Information provided:
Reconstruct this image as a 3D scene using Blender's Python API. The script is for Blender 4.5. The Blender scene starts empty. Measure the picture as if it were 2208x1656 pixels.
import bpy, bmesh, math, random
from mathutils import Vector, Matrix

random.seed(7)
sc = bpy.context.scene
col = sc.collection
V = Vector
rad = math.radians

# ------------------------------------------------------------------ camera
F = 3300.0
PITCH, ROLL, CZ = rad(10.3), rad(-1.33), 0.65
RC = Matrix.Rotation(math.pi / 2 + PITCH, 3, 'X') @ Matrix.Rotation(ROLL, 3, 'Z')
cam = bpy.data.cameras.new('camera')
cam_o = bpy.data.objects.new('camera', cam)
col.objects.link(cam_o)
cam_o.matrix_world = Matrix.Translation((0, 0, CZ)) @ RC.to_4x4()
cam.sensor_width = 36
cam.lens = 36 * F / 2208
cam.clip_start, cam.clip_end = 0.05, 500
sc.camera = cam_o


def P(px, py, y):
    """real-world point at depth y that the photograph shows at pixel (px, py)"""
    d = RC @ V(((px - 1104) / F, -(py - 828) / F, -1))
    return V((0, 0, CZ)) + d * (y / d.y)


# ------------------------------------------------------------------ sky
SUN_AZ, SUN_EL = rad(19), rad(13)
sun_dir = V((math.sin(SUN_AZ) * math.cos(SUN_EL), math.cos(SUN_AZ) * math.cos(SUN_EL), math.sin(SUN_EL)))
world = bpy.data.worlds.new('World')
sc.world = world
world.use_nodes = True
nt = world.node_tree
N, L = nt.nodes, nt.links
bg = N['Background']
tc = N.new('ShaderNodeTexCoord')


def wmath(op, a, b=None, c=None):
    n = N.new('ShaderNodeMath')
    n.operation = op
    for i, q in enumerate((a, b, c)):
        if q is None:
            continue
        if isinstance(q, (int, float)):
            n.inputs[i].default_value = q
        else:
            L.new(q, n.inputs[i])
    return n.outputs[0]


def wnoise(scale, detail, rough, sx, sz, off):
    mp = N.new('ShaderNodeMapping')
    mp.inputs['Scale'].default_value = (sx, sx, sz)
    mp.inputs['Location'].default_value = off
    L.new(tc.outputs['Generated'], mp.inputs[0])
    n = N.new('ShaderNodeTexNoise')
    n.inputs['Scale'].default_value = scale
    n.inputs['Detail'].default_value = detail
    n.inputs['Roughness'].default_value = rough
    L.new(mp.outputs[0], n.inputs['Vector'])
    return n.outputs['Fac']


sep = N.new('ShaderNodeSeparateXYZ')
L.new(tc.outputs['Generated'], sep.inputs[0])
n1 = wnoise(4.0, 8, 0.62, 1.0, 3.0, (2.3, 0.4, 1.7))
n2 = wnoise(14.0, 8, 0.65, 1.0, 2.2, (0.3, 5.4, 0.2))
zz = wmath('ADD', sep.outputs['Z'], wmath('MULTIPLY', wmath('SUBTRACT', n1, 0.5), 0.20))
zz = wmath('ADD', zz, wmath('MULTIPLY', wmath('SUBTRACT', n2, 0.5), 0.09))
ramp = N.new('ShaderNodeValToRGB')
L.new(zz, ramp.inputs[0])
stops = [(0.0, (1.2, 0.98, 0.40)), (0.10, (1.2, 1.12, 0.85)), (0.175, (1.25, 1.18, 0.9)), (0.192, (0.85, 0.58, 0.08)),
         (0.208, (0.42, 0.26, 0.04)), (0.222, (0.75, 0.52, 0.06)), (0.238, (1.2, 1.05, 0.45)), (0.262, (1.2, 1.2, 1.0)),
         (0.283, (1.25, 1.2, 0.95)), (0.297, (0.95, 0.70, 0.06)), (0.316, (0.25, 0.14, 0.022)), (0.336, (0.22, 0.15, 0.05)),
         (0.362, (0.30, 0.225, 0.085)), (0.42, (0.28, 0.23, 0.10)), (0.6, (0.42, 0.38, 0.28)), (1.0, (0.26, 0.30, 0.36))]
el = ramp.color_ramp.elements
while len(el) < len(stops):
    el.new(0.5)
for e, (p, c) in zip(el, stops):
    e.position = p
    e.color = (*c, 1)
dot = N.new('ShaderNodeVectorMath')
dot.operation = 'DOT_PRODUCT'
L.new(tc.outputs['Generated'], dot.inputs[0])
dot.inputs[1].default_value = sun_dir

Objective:
Go back to the listing above and please repeat it exactly.

Answer:
Reconstruct this image as a 3D scene using Blender's Python API. The script is for Blender 4.5. The Blender scene starts empty. Measure the picture as if it were 2208x1656 pixels.
import bpy, bmesh, math, random
from mathutils import Vector, Matrix

random.seed(7)
sc = bpy.context.scene
col = sc.collection
V = Vector
rad = math.radians

# ------------------------------------------------------------------ camera
F = 3300.0
PITCH, ROLL, CZ = rad(10.3), rad(-1.33), 0.65
RC = Matrix.Rotation(math.pi / 2 + PITCH, 3, 'X') @ Matrix.Rotation(ROLL, 3, 'Z')
cam = bpy.data.cameras.new('camera')
cam_o = bpy.data.objects.new('camera', cam)
col.objects.link(cam_o)
cam_o.matrix_world = Matrix.Translation((0, 0, CZ)) @ RC.to_4x4()
cam.sensor_width = 36
cam.lens = 36 * F / 2208
cam.clip_start, cam.clip_end = 0.05, 500
sc.camera = cam_o


def P(px, py, y):
    """real-world point at depth y that the photograph shows at pixel (px, py)"""
    d = RC @ V(((px - 1104) / F, -(py - 828) / F, -1))
    return V((0, 0, CZ)) + d * (y / d.y)


# ------------------------------------------------------------------ sky
SUN_AZ, SUN_EL = rad(19), rad(13)
sun_dir = V((math.sin(SUN_AZ) * math.cos(SUN_EL), math.cos(SUN_AZ) * math.cos(SUN_EL), math.sin(SUN_EL)))
world = bpy.data.worlds.new('World')
sc.world = world
world.use_nodes = True
nt = world.node_tree
N, L = nt.nodes, nt.links
bg = N['Background']
tc = N.new('ShaderNodeTexCoord')


def wmath(op, a, b=None, c=None):
    n = N.new('ShaderNodeMath')
    n.operation = op
    for i, q in enumerate((a, b, c)):
        if q is None:
            continue
        if isinstance(q, (int, float)):
            n.inputs[i].default_value = q
        else:
            L.new(q, n.inputs[i])
    return n.outputs[0]


def wnoise(scale, detail, rough, sx, sz, off):
    mp = N.new('ShaderNodeMapping')
    mp.inputs['Scale'].default_value = (sx, sx, sz)
    mp.inputs['Location'].default_value = off
    L.new(tc.outputs['Generated'], mp.inputs[0])
    n = N.new('ShaderNodeTexNoise')
    n.inputs['Scale'].default_value = scale
    n.inputs['Detail'].default_value = detail
    n.inputs['Roughness'].default_value = rough
    L.new(mp.outputs[0], n.inputs['Vector'])
    return n.outputs['Fac']


sep = N.new('ShaderNodeSeparateXYZ')
L.new(tc.outputs['Generated'], sep.inputs[0])
n1 = wnoise(4.0, 8, 0.62, 1.0, 3.0, (2.3, 0.4, 1.7))
n2 = wnoise(14.0, 8, 0.65, 1.0, 2.2, (0.3, 5.4, 0.2))
zz = wmath('ADD', sep.outputs['Z'], wmath('MULTIPLY', wmath('SUBTRACT', n1, 0.5), 0.20))
zz = wmath('ADD', zz, wmath('MULTIPLY', wmath('SUBTRACT', n2, 0.5), 0.09))
ramp = N.new('ShaderNodeValToRGB')
L.new(zz, ramp.inputs[0])
stops = [(0.0, (1.2, 0.98, 0.40)), (0.10, (1.2, 1.12, 0.85)), (0.175, (1.25, 1.18, 0.9)), (0.192, (0.85, 0.58, 0.08)),
         (0.208, (0.42, 0.26, 0.04)), (0.222, (0.75, 0.52, 0.06)), (0.238, (1.2, 1.05, 0.45)), (0.262, (1.2, 1.2, 1.0)),
         (0.283, (1.25, 1.2, 0.95)), (0.297, (0.95, 0.70, 0.06)), (0.316, (0.25, 0.14, 0.022)), (0.336, (0.22, 0.15, 0.05)),
         (0.362, (0.30, 0.225, 0.085)), (0.42, (0.28, 0.23, 0.10)), (0.6, (0.42, 0.38, 0.28)), (1.0, (0.26, 0.30, 0.36))]
el = ramp.color_ramp.elements
while len(el) < len(stops):
    el.new(0.5)
for e, (p, c) in zip(el, stops):
    e.position = p
    e.color = (*c, 1)
dot = N.new('ShaderNodeVectorMath')
dot.operation = 'DOT_PRODUCT'
L.new(tc.outputs['Generated'], dot.inputs[0])
dot.inputs[1].default_value = sun_dir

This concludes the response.